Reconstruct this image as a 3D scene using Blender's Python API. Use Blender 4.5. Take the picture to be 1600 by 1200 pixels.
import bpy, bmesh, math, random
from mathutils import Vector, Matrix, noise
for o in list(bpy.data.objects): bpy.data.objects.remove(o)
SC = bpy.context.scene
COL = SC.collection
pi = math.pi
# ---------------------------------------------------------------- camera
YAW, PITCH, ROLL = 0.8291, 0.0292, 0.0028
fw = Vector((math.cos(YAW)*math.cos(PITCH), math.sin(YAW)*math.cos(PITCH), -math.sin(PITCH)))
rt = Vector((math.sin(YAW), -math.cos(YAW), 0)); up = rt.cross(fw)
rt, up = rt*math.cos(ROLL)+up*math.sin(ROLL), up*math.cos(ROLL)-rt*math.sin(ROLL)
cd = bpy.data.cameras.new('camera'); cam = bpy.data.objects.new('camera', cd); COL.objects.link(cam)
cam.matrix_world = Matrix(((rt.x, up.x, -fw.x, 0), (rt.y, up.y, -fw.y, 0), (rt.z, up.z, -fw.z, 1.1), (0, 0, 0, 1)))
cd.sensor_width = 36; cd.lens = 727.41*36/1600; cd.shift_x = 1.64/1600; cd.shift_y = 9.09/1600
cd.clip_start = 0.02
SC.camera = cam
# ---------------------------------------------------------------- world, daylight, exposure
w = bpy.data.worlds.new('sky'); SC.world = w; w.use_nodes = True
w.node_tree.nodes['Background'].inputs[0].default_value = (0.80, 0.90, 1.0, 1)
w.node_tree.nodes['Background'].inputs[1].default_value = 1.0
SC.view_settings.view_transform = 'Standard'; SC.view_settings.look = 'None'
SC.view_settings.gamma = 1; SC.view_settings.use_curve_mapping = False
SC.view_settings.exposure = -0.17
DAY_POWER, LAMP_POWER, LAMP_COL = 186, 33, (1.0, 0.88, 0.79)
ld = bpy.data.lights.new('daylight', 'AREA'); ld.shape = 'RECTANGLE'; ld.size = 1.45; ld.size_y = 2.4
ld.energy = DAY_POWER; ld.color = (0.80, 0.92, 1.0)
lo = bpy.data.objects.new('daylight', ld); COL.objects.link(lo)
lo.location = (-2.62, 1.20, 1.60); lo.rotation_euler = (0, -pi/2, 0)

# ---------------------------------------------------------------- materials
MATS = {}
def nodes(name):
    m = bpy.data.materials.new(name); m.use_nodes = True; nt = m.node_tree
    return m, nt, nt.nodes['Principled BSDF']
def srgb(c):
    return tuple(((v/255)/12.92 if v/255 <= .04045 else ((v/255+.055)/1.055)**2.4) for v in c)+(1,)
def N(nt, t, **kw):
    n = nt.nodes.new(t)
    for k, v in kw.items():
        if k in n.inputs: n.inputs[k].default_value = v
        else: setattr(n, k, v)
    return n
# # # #
### Problem statement:
Take the listing above and set it down exactly.

### Answer to this task:
Reconstruct this image as a 3D scene using Blender's Python API. Use Blender 4.5. Take the picture to be 1600 by 1200 pixels.
import bpy, bmesh, math, random
from mathutils import Vector, Matrix, noise
for o in list(bpy.data.objects): bpy.data.objects.remove(o)
SC = bpy.context.scene
COL = SC.collection
pi = math.pi
# ---------------------------------------------------------------- camera
YAW, PITCH, ROLL = 0.8291, 0.0292, 0.0028
fw = Vector((math.cos(YAW)*math.cos(PITCH), math.sin(YAW)*math.cos(PITCH), -math.sin(PITCH)))
rt = Vector((math.sin(YAW), -math.cos(YAW), 0)); up = rt.cross(fw)
rt, up = rt*math.cos(ROLL)+up*math.sin(ROLL), up*math.cos(ROLL)-rt*math.sin(ROLL)
cd = bpy.data.cameras.new('camera'); cam = bpy.data.objects.new('camera', cd); COL.objects.link(cam)
cam.matrix_world = Matrix(((rt.x, up.x, -fw.x, 0), (rt.y, up.y, -fw.y, 0), (rt.z, up.z, -fw.z, 1.1), (0, 0, 0, 1)))
cd.sensor_width = 36; cd.lens = 727.41*36/1600; cd.shift_x = 1.64/1600; cd.shift_y = 9.09/1600
cd.clip_start = 0.02
SC.camera = cam
# ---------------------------------------------------------------- world, daylight, exposure
w = bpy.data.worlds.new('sky'); SC.world = w; w.use_nodes = True
w.node_tree.nodes['Background'].inputs[0].default_value = (0.80, 0.90, 1.0, 1)
w.node_tree.nodes['Background'].inputs[1].default_value = 1.0
SC.view_settings.view_transform = 'Standard'; SC.view_settings.look = 'None'
SC.view_settings.gamma = 1; SC.view_settings.use_curve_mapping = False
SC.view_settings.exposure = -0.17
DAY_POWER, LAMP_POWER, LAMP_COL = 186, 33, (1.0, 0.88, 0.79)
ld = bpy.data.lights.new('daylight', 'AREA'); ld.shape = 'RECTANGLE'; ld.size = 1.45; ld.size_y = 2.4
ld.energy = DAY_POWER; ld.color = (0.80, 0.92, 1.0)
lo = bpy.data.objects.new('daylight', ld); COL.objects.link(lo)
lo.location = (-2.62, 1.20, 1.60); lo.rotation_euler = (0, -pi/2, 0)

# ---------------------------------------------------------------- materials
MATS = {}
def nodes(name):
    m = bpy.data.materials.new(name); m.use_nodes = True; nt = m.node_tree
    return m, nt, nt.nodes['Principled BSDF']
def srgb(c):
    return tuple(((v/255)/12.92 if v/255 <= .04045 else ((v/255+.055)/1.055)**2.4) for v in c)+(1,)
def N(nt, t, **kw):
    n = nt.nodes.new(t)
    for k, v in kw.items():
        if k in n.inputs: n.inputs[k].default_value = v
        else: setattr(n, k, v)
    return n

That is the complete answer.